G.R. Anderson writes in the Minnesota Post that Independence Party activists “have their sights set on St. Paul in 2010.” This year, U.S. Senate nominee Dean Barkley “scored more than twice the percentage points he did in Senate bids in 1994 and 1996. And the party has maintained major-party status, with Peter Hutchinson’s 6.4 per cent showing in the 2006 gubernatorial race — something that opens some state coffers for any candidate the IP may field.”
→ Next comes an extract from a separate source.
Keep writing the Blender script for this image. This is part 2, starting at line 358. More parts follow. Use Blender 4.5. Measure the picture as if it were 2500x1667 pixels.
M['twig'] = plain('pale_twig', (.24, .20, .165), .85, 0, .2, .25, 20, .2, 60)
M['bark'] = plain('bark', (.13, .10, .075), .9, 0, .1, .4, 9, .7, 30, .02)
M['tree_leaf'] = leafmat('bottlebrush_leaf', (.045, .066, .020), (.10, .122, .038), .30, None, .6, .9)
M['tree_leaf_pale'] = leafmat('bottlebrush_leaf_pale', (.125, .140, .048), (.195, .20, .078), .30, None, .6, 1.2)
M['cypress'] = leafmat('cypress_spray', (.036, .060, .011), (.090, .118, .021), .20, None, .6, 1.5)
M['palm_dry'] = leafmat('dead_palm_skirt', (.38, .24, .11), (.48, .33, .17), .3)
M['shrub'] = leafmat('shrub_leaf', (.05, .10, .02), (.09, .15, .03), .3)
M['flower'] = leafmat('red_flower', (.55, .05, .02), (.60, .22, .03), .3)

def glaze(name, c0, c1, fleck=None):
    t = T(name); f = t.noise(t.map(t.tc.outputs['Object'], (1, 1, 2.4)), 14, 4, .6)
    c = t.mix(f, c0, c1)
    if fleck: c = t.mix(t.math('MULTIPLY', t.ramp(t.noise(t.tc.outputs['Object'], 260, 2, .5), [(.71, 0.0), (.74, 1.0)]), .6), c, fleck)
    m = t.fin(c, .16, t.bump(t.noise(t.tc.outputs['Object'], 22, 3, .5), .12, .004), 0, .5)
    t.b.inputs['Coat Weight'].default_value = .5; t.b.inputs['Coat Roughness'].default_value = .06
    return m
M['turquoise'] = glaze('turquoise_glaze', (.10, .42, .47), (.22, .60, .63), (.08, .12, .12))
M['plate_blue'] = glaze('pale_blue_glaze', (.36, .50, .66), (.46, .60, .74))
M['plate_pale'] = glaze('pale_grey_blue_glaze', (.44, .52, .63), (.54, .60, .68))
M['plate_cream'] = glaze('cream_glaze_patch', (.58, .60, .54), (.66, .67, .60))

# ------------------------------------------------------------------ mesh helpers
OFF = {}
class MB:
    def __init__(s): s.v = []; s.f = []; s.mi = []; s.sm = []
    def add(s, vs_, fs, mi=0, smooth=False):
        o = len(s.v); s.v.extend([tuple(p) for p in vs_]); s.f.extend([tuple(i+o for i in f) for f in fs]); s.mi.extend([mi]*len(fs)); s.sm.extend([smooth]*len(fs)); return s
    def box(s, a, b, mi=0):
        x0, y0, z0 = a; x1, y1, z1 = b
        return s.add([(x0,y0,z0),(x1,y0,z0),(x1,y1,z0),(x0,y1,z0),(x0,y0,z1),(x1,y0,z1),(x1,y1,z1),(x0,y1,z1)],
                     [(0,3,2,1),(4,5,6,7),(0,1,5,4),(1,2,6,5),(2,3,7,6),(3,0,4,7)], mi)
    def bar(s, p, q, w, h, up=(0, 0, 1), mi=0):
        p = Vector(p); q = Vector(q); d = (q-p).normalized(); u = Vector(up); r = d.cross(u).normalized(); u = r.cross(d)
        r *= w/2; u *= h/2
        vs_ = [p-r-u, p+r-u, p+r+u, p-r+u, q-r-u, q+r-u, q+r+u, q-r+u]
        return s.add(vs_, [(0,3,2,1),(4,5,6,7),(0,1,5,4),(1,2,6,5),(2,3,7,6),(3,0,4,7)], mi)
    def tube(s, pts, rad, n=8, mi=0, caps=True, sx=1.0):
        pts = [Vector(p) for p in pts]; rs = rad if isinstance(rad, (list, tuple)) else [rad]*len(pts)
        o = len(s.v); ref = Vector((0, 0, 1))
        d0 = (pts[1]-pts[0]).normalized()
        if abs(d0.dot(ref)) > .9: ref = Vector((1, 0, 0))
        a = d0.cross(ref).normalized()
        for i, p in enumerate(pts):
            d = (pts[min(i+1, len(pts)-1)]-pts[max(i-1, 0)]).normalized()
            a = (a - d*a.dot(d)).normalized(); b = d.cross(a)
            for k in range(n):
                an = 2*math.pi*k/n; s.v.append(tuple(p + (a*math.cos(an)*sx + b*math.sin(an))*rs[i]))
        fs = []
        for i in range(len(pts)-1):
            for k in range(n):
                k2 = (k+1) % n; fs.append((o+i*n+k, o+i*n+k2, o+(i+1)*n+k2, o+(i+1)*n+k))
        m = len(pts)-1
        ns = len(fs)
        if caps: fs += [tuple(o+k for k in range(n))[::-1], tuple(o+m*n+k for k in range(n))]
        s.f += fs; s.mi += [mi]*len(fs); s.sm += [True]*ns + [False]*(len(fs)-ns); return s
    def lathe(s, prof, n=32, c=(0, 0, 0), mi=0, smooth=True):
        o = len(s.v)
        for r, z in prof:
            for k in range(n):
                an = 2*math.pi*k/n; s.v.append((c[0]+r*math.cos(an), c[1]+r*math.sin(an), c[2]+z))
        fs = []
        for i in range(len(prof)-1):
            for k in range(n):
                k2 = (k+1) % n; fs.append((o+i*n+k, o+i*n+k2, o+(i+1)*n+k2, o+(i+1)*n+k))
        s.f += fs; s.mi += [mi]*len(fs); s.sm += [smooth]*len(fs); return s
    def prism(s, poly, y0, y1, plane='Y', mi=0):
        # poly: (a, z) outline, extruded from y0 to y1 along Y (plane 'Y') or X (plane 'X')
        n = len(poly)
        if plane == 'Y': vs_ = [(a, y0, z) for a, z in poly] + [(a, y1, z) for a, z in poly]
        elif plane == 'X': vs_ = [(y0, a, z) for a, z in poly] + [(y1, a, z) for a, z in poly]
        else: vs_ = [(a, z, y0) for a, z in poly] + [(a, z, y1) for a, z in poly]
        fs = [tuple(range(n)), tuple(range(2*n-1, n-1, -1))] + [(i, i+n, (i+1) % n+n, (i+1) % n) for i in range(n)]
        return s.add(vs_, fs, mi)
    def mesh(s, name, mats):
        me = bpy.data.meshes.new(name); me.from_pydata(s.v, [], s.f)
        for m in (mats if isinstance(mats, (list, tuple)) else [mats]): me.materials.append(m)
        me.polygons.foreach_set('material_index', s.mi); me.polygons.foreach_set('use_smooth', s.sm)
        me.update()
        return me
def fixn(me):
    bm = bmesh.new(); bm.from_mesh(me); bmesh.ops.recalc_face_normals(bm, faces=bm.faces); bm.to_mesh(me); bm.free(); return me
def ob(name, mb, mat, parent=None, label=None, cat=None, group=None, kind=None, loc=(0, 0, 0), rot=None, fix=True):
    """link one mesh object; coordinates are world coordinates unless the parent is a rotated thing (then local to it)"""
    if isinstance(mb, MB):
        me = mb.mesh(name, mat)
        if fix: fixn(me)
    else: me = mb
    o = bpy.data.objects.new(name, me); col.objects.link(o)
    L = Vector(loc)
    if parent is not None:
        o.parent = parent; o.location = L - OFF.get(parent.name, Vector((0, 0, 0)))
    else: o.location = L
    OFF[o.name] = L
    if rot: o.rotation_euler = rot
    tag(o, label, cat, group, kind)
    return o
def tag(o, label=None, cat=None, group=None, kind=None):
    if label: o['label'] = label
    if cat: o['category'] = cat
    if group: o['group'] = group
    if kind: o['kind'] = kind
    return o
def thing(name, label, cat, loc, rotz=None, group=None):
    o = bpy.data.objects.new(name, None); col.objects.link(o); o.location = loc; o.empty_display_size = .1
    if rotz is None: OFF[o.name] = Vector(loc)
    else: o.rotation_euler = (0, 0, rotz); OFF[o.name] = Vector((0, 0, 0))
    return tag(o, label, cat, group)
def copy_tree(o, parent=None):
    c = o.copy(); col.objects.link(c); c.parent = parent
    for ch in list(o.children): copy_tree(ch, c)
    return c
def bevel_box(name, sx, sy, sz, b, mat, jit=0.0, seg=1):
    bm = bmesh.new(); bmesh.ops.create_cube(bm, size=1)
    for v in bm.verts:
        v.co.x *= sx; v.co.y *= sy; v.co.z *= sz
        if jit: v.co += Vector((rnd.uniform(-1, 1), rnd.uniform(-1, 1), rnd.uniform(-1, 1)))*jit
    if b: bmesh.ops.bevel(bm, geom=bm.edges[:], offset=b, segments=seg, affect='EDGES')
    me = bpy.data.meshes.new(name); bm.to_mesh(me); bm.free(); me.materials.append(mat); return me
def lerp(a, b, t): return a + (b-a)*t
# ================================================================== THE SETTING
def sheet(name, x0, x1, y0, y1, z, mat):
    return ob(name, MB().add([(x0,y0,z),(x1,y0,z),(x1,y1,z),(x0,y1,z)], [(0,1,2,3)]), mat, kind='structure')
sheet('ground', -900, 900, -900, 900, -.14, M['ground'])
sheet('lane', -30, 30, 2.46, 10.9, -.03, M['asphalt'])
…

Meanwhile, in the Minneapolis Star Tribune, columnist Lori Sturdevant writes that if Minnesota used instant-runoff voting, the “Senate race might still be headed for a recount. But there’s a decent chance” Democrat Al Franken, not Republican incumbent Norm Coleman, would be in the lead, since one exit poll found that if Barkley was not on the ballot, “his voters would have chosen Franken over Coleman, 30 percent to 25 percent. That’s only a suggestion of a Franken advantage under IRV, however. This poll has a 4 percentage point margin of error; an earlier version, cited by this scribbler on Thursday, found Barkley voters preferring Coleman and Franken in equal numbers.

Not sure I agree with the analysis. Many were tempted by Barkley simply because of the outrageous nastiness Franken and Coleman displayed toward each other. Barkley’s Senate experience and talks on the issues just sealed the deal. He drew almost equally from both sides, mostly those who were sickened by the ads and attacks of the two party candidates.